→ **WHAT TO WORK ON**: Retype all of the data exactly as given.

==================================================

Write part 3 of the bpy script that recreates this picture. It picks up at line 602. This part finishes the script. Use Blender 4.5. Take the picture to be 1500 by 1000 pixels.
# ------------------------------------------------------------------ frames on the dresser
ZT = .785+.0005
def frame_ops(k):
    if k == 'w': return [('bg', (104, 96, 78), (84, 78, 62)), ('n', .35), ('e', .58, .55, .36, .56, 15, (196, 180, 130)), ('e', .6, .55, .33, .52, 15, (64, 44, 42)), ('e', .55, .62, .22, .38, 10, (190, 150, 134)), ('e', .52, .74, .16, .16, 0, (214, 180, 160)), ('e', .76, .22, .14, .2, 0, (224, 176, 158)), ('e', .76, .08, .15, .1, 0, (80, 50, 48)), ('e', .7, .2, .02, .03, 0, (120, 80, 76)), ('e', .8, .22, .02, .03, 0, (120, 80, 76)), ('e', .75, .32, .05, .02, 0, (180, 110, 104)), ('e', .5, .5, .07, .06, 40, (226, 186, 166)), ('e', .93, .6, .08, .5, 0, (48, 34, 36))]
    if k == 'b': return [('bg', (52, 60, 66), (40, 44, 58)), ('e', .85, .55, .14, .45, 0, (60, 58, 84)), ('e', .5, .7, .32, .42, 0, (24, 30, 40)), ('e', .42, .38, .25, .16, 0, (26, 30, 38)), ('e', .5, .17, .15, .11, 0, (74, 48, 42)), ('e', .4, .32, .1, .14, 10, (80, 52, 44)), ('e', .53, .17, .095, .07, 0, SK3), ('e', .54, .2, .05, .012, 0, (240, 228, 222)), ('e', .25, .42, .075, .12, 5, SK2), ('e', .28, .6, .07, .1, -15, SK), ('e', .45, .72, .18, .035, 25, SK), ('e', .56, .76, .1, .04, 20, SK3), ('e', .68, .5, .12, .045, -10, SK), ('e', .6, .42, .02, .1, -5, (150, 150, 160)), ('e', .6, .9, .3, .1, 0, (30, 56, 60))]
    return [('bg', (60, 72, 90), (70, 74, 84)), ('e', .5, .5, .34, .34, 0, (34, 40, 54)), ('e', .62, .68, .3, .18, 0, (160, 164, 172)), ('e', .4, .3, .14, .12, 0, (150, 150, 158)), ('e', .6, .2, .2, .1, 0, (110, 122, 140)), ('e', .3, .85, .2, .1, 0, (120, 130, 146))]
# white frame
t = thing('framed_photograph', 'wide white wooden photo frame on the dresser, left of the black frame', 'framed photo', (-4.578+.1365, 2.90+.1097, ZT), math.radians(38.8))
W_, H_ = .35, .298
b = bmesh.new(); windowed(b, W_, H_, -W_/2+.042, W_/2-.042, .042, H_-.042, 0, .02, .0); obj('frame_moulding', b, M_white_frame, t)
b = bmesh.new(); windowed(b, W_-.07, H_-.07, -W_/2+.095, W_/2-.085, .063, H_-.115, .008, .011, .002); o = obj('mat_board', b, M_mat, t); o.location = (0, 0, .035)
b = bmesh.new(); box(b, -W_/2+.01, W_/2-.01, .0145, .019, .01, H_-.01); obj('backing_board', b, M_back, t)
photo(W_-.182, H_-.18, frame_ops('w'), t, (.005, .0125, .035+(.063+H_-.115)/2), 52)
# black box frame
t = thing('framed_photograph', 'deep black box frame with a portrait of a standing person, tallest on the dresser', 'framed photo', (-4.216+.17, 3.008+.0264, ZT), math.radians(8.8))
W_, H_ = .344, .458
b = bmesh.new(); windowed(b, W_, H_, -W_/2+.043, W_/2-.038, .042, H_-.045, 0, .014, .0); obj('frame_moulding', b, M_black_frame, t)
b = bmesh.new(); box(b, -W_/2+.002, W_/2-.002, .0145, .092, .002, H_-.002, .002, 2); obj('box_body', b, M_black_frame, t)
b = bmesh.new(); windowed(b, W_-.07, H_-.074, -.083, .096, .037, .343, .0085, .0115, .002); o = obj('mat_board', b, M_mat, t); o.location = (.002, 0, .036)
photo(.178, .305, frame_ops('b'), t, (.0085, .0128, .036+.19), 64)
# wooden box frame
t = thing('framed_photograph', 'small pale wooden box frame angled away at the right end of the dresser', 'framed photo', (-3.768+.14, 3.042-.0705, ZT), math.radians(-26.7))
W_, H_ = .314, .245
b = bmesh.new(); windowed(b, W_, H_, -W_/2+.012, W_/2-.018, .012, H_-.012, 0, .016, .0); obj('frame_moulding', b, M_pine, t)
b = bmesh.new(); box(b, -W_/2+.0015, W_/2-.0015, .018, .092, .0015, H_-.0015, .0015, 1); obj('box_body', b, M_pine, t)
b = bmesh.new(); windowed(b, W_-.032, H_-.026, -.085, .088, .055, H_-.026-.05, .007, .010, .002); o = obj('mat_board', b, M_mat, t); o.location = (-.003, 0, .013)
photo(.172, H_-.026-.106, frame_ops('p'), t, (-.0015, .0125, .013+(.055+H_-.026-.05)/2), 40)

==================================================

→ **RESPONSE TO THE TASK**:
Write part 3 of the bpy script that recreates this picture. It picks up at line 602. This part finishes the script. Use Blender 4.5. Take the picture to be 1500 by 1000 pixels.
# ------------------------------------------------------------------ frames on the dresser
ZT = .785+.0005
def frame_ops(k):
    if k == 'w': return [('bg', (104, 96, 78), (84, 78, 62)), ('n', .35), ('e', .58, .55, .36, .56, 15, (196, 180, 130)), ('e', .6, .55, .33, .52, 15, (64, 44, 42)), ('e', .55, .62, .22, .38, 10, (190, 150, 134)), ('e', .52, .74, .16, .16, 0, (214, 180, 160)), ('e', .76, .22, .14, .2, 0, (224, 176, 158)), ('e', .76, .08, .15, .1, 0, (80, 50, 48)), ('e', .7, .2, .02, .03, 0, (120, 80, 76)), ('e', .8, .22, .02, .03, 0, (120, 80, 76)), ('e', .75, .32, .05, .02, 0, (180, 110, 104)), ('e', .5, .5, .07, .06, 40, (226, 186, 166)), ('e', .93, .6, .08, .5, 0, (48, 34, 36))]
    if k == 'b': return [('bg', (52, 60, 66), (40, 44, 58)), ('e', .85, .55, .14, .45, 0, (60, 58, 84)), ('e', .5, .7, .32, .42, 0, (24, 30, 40)), ('e', .42, .38, .25, .16, 0, (26, 30, 38)), ('e', .5, .17, .15, .11, 0, (74, 48, 42)), ('e', .4, .32, .1, .14, 10, (80, 52, 44)), ('e', .53, .17, .095, .07, 0, SK3), ('e', .54, .2, .05, .012, 0, (240, 228, 222)), ('e', .25, .42, .075, .12, 5, SK2), ('e', .28, .6, .07, .1, -15, SK), ('e', .45, .72, .18, .035, 25, SK), ('e', .56, .76, .1, .04, 20, SK3), ('e', .68, .5, .12, .045, -10, SK), ('e', .6, .42, .02, .1, -5, (150, 150, 160)), ('e', .6, .9, .3, .1, 0, (30, 56, 60))]
    return [('bg', (60, 72, 90), (70, 74, 84)), ('e', .5, .5, .34, .34, 0, (34, 40, 54)), ('e', .62, .68, .3, .18, 0, (160, 164, 172)), ('e', .4, .3, .14, .12, 0, (150, 150, 158)), ('e', .6, .2, .2, .1, 0, (110, 122, 140)), ('e', .3, .85, .2, .1, 0, (120, 130, 146))]
# white frame
t = thing('framed_photograph', 'wide white wooden photo frame on the dresser, left of the black frame', 'framed photo', (-4.578+.1365, 2.90+.1097, ZT), math.radians(38.8))
W_, H_ = .35, .298
b = bmesh.new(); windowed(b, W_, H_, -W_/2+.042, W_/2-.042, .042, H_-.042, 0, .02, .0); obj('frame_moulding', b, M_white_frame, t)
b = bmesh.new(); windowed(b, W_-.07, H_-.07, -W_/2+.095, W_/2-.085, .063, H_-.115, .008, .011, .002); o = obj('mat_board', b, M_mat, t); o.location = (0, 0, .035)
b = bmesh.new(); box(b, -W_/2+.01, W_/2-.01, .0145, .019, .01, H_-.01); obj('backing_board', b, M_back, t)
photo(W_-.182, H_-.18, frame_ops('w'), t, (.005, .0125, .035+(.063+H_-.115)/2), 52)
# black box frame
t = thing('framed_photograph', 'deep black box frame with a portrait of a standing person, tallest on the dresser', 'framed photo', (-4.216+.17, 3.008+.0264, ZT), math.radians(8.8))
W_, H_ = .344, .458
b = bmesh.new(); windowed(b, W_, H_, -W_/2+.043, W_/2-.038, .042, H_-.045, 0, .014, .0); obj('frame_moulding', b, M_black_frame, t)
b = bmesh.new(); box(b, -W_/2+.002, W_/2-.002, .0145, .092, .002, H_-.002, .002, 2); obj('box_body', b, M_black_frame, t)
b = bmesh.new(); windowed(b, W_-.07, H_-.074, -.083, .096, .037, .343, .0085, .0115, .002); o = obj('mat_board', b, M_mat, t); o.location = (.002, 0, .036)
photo(.178, .305, frame_ops('b'), t, (.0085, .0128, .036+.19), 64)
# wooden box frame
t = thing('framed_photograph', 'small pale wooden box frame angled away at the right end of the dresser', 'framed photo', (-3.768+.14, 3.042-.0705, ZT), math.radians(-26.7))
W_, H_ = .314, .245
b = bmesh.new(); windowed(b, W_, H_, -W_/2+.012, W_/2-.018, .012, H_-.012, 0, .016, .0); obj('frame_moulding', b, M_pine, t)
b = bmesh.new(); box(b, -W_/2+.0015, W_/2-.0015, .018, .092, .0015, H_-.0015, .0015, 1); obj('box_body', b, M_pine, t)
b = bmesh.new(); windowed(b, W_-.032, H_-.026, -.085, .088, .055, H_-.026-.05, .007, .010, .002); o = obj('mat_board', b, M_mat, t); o.location = (-.003, 0, .013)
photo(.172, H_-.026-.106, frame_ops('p'), t, (-.0015, .0125, .013+(.055+H_-.026-.05)/2), 40)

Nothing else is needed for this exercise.